Porsche withdrew from Formula One in 1962 and focused their attention on sports car racing. One of their first successes was the fiberglass-bodied Porsche 904 which they introduced in 1964. Equipped with a 1,966-c.c. flat four-cylinder engine and five-speed manual transmission the lightweight Porsche can reach a top speed of 163-mph.
The design on this 2010 GT2 BMW M3 was created by American artist Jeff Koons. Unlike many art cars, the BMW is covered with a vinyl wrap rather than being hand painted by the artist. The M3 was entered in the 2010 24 Hours of Le Mans and driven by Andy Priaulx, Dirk Muller and Dirk Werner – it failed to finish.

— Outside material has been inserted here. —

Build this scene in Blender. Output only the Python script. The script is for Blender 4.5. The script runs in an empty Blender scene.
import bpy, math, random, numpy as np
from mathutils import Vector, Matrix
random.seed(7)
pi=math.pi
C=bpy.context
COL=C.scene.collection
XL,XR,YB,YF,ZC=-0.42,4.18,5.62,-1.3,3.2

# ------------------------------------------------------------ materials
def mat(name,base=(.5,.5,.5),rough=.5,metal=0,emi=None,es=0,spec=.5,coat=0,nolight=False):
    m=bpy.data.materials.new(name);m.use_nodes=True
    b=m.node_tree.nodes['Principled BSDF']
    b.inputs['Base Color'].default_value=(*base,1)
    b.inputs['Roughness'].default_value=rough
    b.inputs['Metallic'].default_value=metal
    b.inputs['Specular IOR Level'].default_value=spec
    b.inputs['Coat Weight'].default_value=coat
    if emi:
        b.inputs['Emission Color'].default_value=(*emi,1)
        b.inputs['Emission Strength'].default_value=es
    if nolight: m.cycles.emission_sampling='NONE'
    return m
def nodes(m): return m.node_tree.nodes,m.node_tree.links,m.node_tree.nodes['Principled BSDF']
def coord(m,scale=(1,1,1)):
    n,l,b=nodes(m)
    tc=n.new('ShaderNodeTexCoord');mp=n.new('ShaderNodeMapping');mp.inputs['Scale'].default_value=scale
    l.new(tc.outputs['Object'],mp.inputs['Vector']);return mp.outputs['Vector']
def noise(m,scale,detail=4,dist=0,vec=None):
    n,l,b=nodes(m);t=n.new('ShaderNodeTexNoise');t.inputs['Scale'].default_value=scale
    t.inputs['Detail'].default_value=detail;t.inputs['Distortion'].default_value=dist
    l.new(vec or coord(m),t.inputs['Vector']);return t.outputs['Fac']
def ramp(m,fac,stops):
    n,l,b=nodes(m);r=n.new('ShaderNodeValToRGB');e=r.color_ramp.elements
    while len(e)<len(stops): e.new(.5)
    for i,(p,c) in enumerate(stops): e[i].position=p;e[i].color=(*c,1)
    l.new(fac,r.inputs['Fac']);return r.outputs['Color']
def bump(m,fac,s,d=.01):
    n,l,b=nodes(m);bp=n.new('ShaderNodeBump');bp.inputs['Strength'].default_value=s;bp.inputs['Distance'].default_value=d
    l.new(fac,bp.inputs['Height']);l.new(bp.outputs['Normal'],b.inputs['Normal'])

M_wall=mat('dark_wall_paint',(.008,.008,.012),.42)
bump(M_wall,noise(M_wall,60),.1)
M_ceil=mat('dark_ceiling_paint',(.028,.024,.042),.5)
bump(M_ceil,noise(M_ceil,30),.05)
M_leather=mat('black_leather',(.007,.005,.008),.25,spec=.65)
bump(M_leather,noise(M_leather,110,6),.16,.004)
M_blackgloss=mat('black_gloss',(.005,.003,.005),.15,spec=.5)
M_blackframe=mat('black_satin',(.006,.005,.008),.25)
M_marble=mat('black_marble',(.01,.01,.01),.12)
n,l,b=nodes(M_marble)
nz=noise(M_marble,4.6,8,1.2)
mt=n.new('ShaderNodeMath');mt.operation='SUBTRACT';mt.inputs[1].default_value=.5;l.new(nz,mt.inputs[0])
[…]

Also appearing in the Motorsport exhibit is this 1967 Alfa Romeo Giulia TZ2. The TZ stands for ‘Tubolare Zagato’ which refers to the tube frame chassis. Sitting on the frame is a fiberglass body by Zagato. The Alfa is powered by a double overhead camshaft four-cylinder engine. The 1570-c.c. motor uses a dry-sump lubrication system and a pair of two-barrel Weber carburetors. It produces approximately 170-horsepower and can reach a top speed of 160-mph.
Another vehicle on display in the lobby is this motorcycle called the Dodge Tomahawk which is named after a military cruise missile. Built in 2003, this bike is fitted with a 500-horsepower V10 motor from a Dodge Viper. Unlike most motorcycles, this bike is equipped with four wheels for stability and traction.
In 1956, Porsche introduced the 356 A which offered some upgrades not found on the original 356. There were five different engines options – starting at 1300-c.c. and increasing in displacement to 1600-c.c. Naturally, the motors offered differed in their performance – the 1300-c.c. motor produced 44-horsepower while the 1500 GS Carrera was rated at 100-horsepower. There were also cosmetic changes which distinguished this edition from the previous model.
Another car located on the first floor in the Artistry of the Automobile exhibit was this 1949 Delahaye Type 157 Drophead Coupe. The coachwork on the vehicle was by Figoni et Falaschi. The Delahaye debuted at the 1949 Paris Auto Salon and was purchased by the Maharaja of Mysore. During a change of ownership, the coupe was converted to a cabriolet and painted red.
The Lancia D24 made its debut at the Nurburgring 1000 in 1953. The tube frame chassis was fitted with a 3.3-liter V6 engine and the car tipped the scales at 1,653-pounds. During the early 50s, the Lancia was raced by some of the era’s finest drivers - Alberto Ascari won the 1954 Mille Miglia, Piero Taruffi was victorious in the 1954 Targa Florio and Juan Manuel Fangio, finished first at the 1953 Carrera Panamericana.